Since my goals are good, reliable, long-term returns, I decided to study the philosophies of the people with good long-term records. I found that they all own corporate stocks, but their approach is to look at companies as businesses. And I learned that, over time, stock prices do reflect the values of the underlying businesses.

I also learned that these values and the resulting stock prices have increased by 9%-10% per year, indicating that if a person just buys good companies and holds them long enough, their returns would be 9%-10%. By contrast, long-term returns on bonds have been 4%-5%, and CDs have been 2%-3%. So I have concluded that, as a long-term investor, my “normal” position is to be 100% invested in corporate stocks.
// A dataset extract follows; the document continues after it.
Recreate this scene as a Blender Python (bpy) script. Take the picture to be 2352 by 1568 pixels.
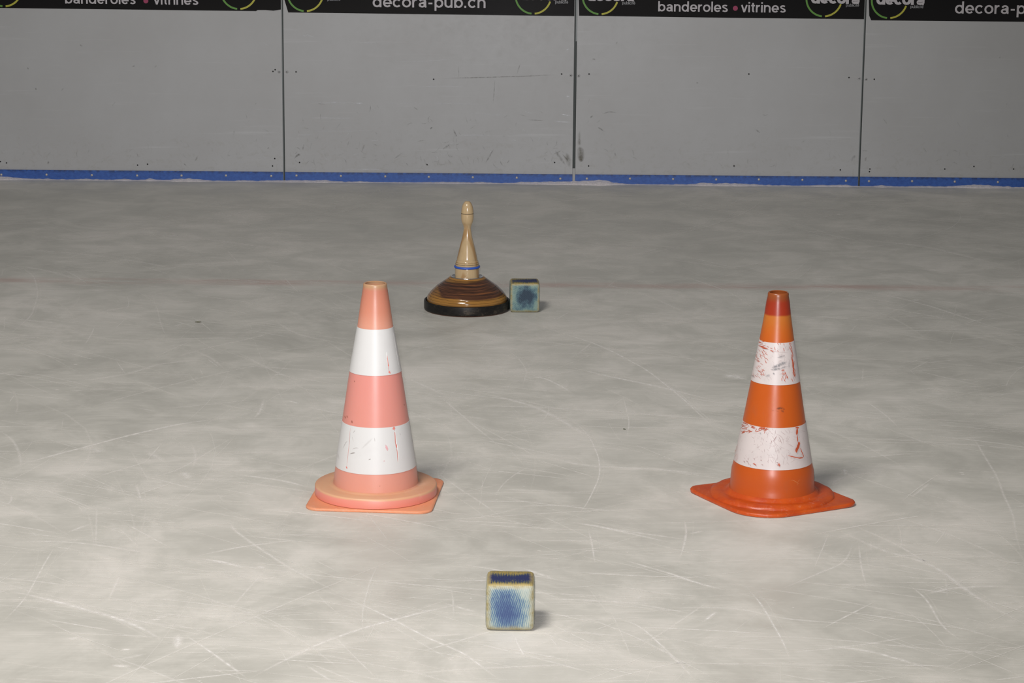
import bpy, bmesh, math, random
from mathutils import Vector, Matrix, noise
random.seed(7)
scene = bpy.context.scene
for o in list(bpy.data.objects): bpy.data.objects.remove(o)
COL = scene.collection

# ------------------------------------------------------------------ camera
IW, IH = 2352, 1568
FPX = 5508.0
CAM_H = 1.622
PITCH = math.radians(12.28)
ROLL = math.radians(0.48)
FWD = Vector((0, math.cos(PITCH), -math.sin(PITCH)))
R0 = Vector((1, 0, 0)); U0 = R0.cross(FWD)
CU = (math.cos(ROLL)*U0 - math.sin(ROLL)*R0).normalized()
CR = (math.cos(ROLL)*R0 + math.sin(ROLL)*U0).normalized()
CP = Vector((0, 0, CAM_H))
cd = bpy.data.cameras.new('camera'); cam = bpy.data.objects.new('camera', cd); COL.objects.link(cam)
cd.sensor_fit = 'HORIZONTAL'; cd.sensor_width = 36.0; cd.lens = FPX/IW*36.0
cd.clip_start = 0.05; cd.clip_end = 100
M = Matrix((( CR.x, CU.x, -FWD.x, CP.x), (CR.y, CU.y, -FWD.y, CP.y), (CR.z, CU.z, -FWD.z, CP.z), (0, 0, 0, 1)))
cam.matrix_world = M
scene.camera = cam

# ------------------------------------------------------------------ view, world, lights
scene.view_settings.view_transform = 'Standard'
scene.view_settings.look = 'None'
scene.view_settings.exposure = 0.0
scene.view_settings.gamma = 1.0
scene.view_settings.use_curve_mapping = False
w = bpy.data.worlds.new('hall'); scene.world = w; w.use_nodes = True
bg = w.node_tree.nodes['Background']; bg.inputs[0].default_value = (0.95, 0.97, 1.0, 1); bg.inputs[1].default_value = 0.13

def light(name, kind, loc, target, energy, color=(1, 1, 1), **kw):
    l = bpy.data.lights.new(name, kind); l.energy = energy; l.color = color
    for k, v in kw.items(): setattr(l, k, v)
    o = bpy.data.objects.new(name, l); COL.objects.link(o); o.location = loc
    d = Vector(target) - Vector(loc)
    o.rotation_euler = d.to_track_quat('-Z', 'Y').to_euler()
    return o
# the camera's own flash, just above the lens
light('flash', 'SPOT', (-0.04, 0.0, CAM_H+0.11), (-0.35, 7.6, 0.1), 830, (0.98, 0.965, 1.0), spot_size=math.radians(38), spot_blend=1.0, shadow_soft_size=0.03)
# hall lamps high above the rink
light('hall_lamp', 'AREA', (-1.6, 2.7, 5.0), (0.5, 4.9, 0), 248, (1.0, 0.962, 0.91), shape='RECTANGLE', size=1.8, size_y=1.2)

# ------------------------------------------------------------------ projection helpers
def ray(px, py):
    return (FWD + CR*((px-IW/2)/FPX) + CU*(-(py-IH/2)/FPX))
def on_plane(px, py, axis, val):
    d = ray(px, py); t = (val - CP[axis])/d[axis]
    return CP + d*t
def ground(px, py, z=0.0): return on_plane(px, py, 2, z)
def proj(p):
    v = Vector(p)-CP; dz = v.dot(FWD)
    return IW/2+FPX*v.dot(CR)/dz, IH/2-FPX*v.dot(CU)/dz, dz

# ------------------------------------------------------------------ object helpers
def link(name, me, mats, parent=None, smooth=True):
    o = bpy.data.objects.new(name, me); COL.objects.link(o)
    for m in (mats if isinstance(mats, (list, tuple)) else [mats]): me.materials.append(m)
    if smooth:
        for p in me.polygons: p.use_smooth = True
    if parent is not None: o.parent = parent
    return o
def tag(o, label=None, cat=None, group=None, kind=None):
    if label: o['label'] = label
    if cat: o['category'] = cat
    if group: o['group'] = group
    if kind: o['kind'] = kind
    return o
def empty(name, loc, label, cat, group=None, rz=0):
    o = bpy.data.objects.new(name, None); COL.objects.link(o); o.location = loc; o.rotation_euler.z = rz
    o.empty_display_size = 0.05
    return tag(o, label, cat, group)

class MB:
    """vertex / face collector with material slots and a fade value per vertex"""
    def __init__(s): s.v = []; s.f = []; s.m = []; s.a = []
    def add(s, vs, fs, mi=0, al=None):
        b = len(s.v); s.v += [tuple(v) for v in vs]; s.a += (al if al else [1.0]*len(vs))
        for f in fs: s.f.append(tuple(b+i for i in f)); s.m.append(mi)
    def box(s, x0, x1, y0, y1, z0, z1, mi=0):
        vs = [(x, y, z) for x in (x0, x1) for y in (y0, y1) for z in (z0, z1)]
        s.add(vs, [(0,1,3,2),(4,6,7,5),(0,4,5,1),(2,3,7,6),(0,2,6,4),(1,5,7,3)], mi)
    def lathe(s, prof, n=96, mi=0, cap0=False, cap1=False, cx=0, cy=0):
        vs = []; fs = []
        for (r, z) in prof:
            for i in range(n):
                a = 2*math.pi*i/n; vs.append((cx+r*math.cos(a), cy+r*math.sin(a), z))
        for k in range(len(prof)-1):
            for i in range(n):
                j = (i+1) % n; fs.append((k*n+i, k*n+j, (k+1)*n+j, (k+1)*n+i))
        if cap0: fs.append(tuple(range(n))[::-1])
        if cap1: fs.append(tuple((len(prof)-1)*n+i for i in range(n)))
        s.add(vs, fs, mi)
    def ribbon(s, pts, nrm, width, mi=0, alpha=1.0, taper=True, soft=True):
        """strip along pts; nrm is a vector or a list of vectors"""
        n = len(pts); vs = []; al = []; fs = []
        for i, p in enumerate(pts):
            p = Vector(p); t = Vector(pts[min(n-1, i+1)])-Vector(pts[max(0, i-1)])
            N = nrm[i] if isinstance(nrm, list) else nrm
            side = t.cross(N)
            if side.length < 1e-9: side = Vector((1, 0, 0))
            side.normalize()
            u = i/(n-1) if n > 1 else 0
            k = 1.0
            if taper: k = min(1.0, 0.25+3.0*min(u, 1-u))
            wv = width*k/2
            e = alpha*(min(1.0, 4*min(u, 1-u)) if soft else 1.0)
            if soft:
                vs += [p-side*wv, p, p+side*wv]; al += [0.0, e, 0.0]
            else:
                vs += [p-side*wv, p, p+side*wv]; al += [e, e, e]
        for i in range(n-1):
            a = 3*i; fs += [(a, a+1, a+4, a+3), (a+1, a+2, a+5, a+4)]
        s.add(vs, fs, mi, al)
    def build(s, name, mats, parent=None, smooth=True, offset=None, angle=None, fix=False):
        me = bpy.data.meshes.new(name)
        vs = s.v if offset is None else [(x-offset[0], y-offset[1], z-offset[2]) for x, y, z in s.v]
        me.from_pydata(vs, [], s.f)
        at = me.attributes.new('fade', 'FLOAT', 'POINT'); at.data.foreach_set('value', s.a)
        me.polygons.foreach_set('material_index', s.m)
        if fix:
            bm = bmesh.new(); bm.from_mesh(me); bmesh.ops.recalc_face_normals(bm, faces=bm.faces); bm.to_mesh(me); bm.free()
        o = link(name, me, mats, parent, smooth)
        if angle is not None: me.set_sharp_from_angle(angle=math.radians(angle))
        return o

def smooth_line(pts, sub=6):
    P = [Vector((*p, 0)) if len(p) == 2 else Vector(p) for p in pts]
    if len(P) < 3:
        return [P[0].lerp(P[-1], i/sub) for i in range(sub+1)]
    out = []
    Q = [P[0]*2-P[1]]+P+[P[-1]*2-P[-2]]
    for i in range(1, len(Q)-2):
        a, b, c, d = Q[i-1], Q[i], Q[i+1], Q[i+2]
        for k in range(sub):
            t = k/sub
            out.append(0.5*((2*b)+(c-a)*t+(2*a-5*b+4*c-d)*t*t+(3*b-a-3*c+d)*t**3))
    out.append(P[-1]); return out

# ------------------------------------------------------------------ material helpers
class NT:
    def __init__(s, name):
        s.m = bpy.data.materials.new(name); s.m.use_nodes = True; s.t = s.m.node_tree
        s.b = s.t.nodes['Principled BSDF']; s.out = s.t.nodes['Material Output']
    def n(s, ty, **kw):
        x = s.t.nodes.new(ty)
        for k, v in kw.items():
            if k.startswith('i_'): x.inputs[k[2:].replace('_', ' ')].default_value = v
            else: setattr(x, k, v)
        return x
    def l(s, a, b): s.t.links.new(a, b)
    def coord(s, scale=(1, 1, 1), rot=(0, 0, 0), loc=(0, 0, 0), gen='Object'):
        tc = s.n('ShaderNodeTexCoord'); mp = s.n('ShaderNodeMapping')
        mp.inputs['Scale'].default_value = scale; mp.inputs['Rotation'].default_value = rot; mp.inputs['Location'].default_value = loc
        s.l(tc.outputs[gen], mp.inputs['Vector']); return mp.outputs[0]
    def noise(s, vec, scale, detail=4, rough=0.55, dist=0.0):
        x = s.n('ShaderNodeTexNoise'); x.inputs['Scale'].default_value = scale; x.inputs['Detail'].default_value = detail
        x.inputs['Roughness'].default_value = rough; x.inputs['Distortion'].default_value = dist
        s.l(vec, x.inputs['Vector']); return x.outputs['Fac']
    def ramp(s, fac, stops, interp='LINEAR'):
        x = s.n('ShaderNodeValToRGB'); x.color_ramp.interpolation = interp
        e = x.color_ramp.elements
        while len(e) < len(stops): e.new(0.5)
        for k, (p, c) in enumerate(stops):
            e[k].position = p; e[k].color = (c, c, c, 1) if isinstance(c, (int, float)) else (*c, 1)
        s.l(fac, x.inputs['Fac']); return x.outputs['Color']
    def mix(s, fac, a, b, mode='MIX'):
        x = s.n('ShaderNodeMix', data_type='RGBA', blend_type=mode)
        for sock, v in ((x.inputs[0], fac), (x.inputs[6], a), (x.inputs[7], b)):
            if hasattr(v, 'is_output'): s.l(v, sock)
            elif isinstance(v, (int, float)): sock.default_value = v
            else: sock.default_value = (*v, 1)
        return x.outputs[2]
    def math(s, op, a, b=0.0, c=None):
        x = s.n('ShaderNodeMath', operation=op)
        for i, v in enumerate((a, b) if c is None else (a, b, c)):
            if hasattr(v, 'is_output'): s.l(v, x.inputs[i])
            else: x.inputs[i].default_value = v
        return x.outputs[0]
    def maprange(s, v, a, b, c=0.0, d=1.0, smooth=False):
        x = s.n('ShaderNodeMapRange'); x.interpolation_type = 'SMOOTHSTEP' if smooth else 'LINEAR'
        s.l(v, x.inputs[0]); x.inputs[1].default_value = a; x.inputs[2].default_value = b
        x.inputs[3].default_value = c; x.inputs[4].default_value = d; return x.outputs[0]
    def bump(s, h, strength=0.3, dist=0.002):
        x = s.n('ShaderNodeBump'); x.inputs['Strength'].default_value = strength; x.inputs['Distance'].default_value = dist
        s.l(h, x.inputs['Height']); s.l(x.outputs[0], s.b.inputs['Normal'])
    def base(s, c):
        if hasattr(c, 'is_output'): s.l(c, s.b.inputs['Base Color'])
        else: s.b.inputs['Base Color'].default_value = (*c, 1)
    def set(s, **kw):
        for k, v in kw.items():
            sk = s.b.inputs[k.replace('_', ' ')]
            if hasattr(v, 'is_output'): s.l(v, sk)
            else: sk.default_value = v
        return s
    def fade(s, extra=None):
        """blend to transparent by the mesh's fade attribute"""
        at = s.n('ShaderNodeAttribute'); at.attribute_name = 'fade'
        f = at.outputs['Fac']
        if extra is not None: f = s.math('MULTIPLY', f, extra)
        s.l(f, s.b.inputs['Alpha'])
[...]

The Game versus the Business

All the problems with investing in stocks are in the short term, where changes in stock prices often seem unrelated to long-term values. Short-term prices are determined by whatever hopes and fears are currently driving the American public to buy and sell stocks. These hopes and fears are fanned by the media, the brokerage community, and various pundits with a short-term agenda.

But it is also true that much of the public insists on this short-term agenda and revels in the drama of it. I call it The Game of the Stock Market (as opposed to The Business of Investing), and it is very entertaining. The game focuses on the most dramatic and volatile aspects of price movements. Even the language is borrowed from gambling, focusing on “winners” and “losers.” The game can also be quite profitable, but requires an iron stomach and an against-the-crowd discipline that few people have. 

A Reliable Business

Identifying a top or a bottom does no good unless you have the intestinal fortitude to act decisively on it. Professionals face the same problem. In mid-1987, Elaine Garzarelli became justly famous when she identified a short-term market top and avoided the decline in October of that year. But she then failed to buy in a timely fashion, even though her research told her to do so. Consequently, her advantage was dissipated as the market recovered to new highs in 1988 and 1989.

For most people “The Game of the Stock Market” is a distraction that prevents them from making money in “The Business of Investing.” Periodic setbacks and a focus on the game result in their selling stocks when they should be buying, and vice versa. We focus on the long-term “Business of Investing” because we have found it to be more profitable and more reliable.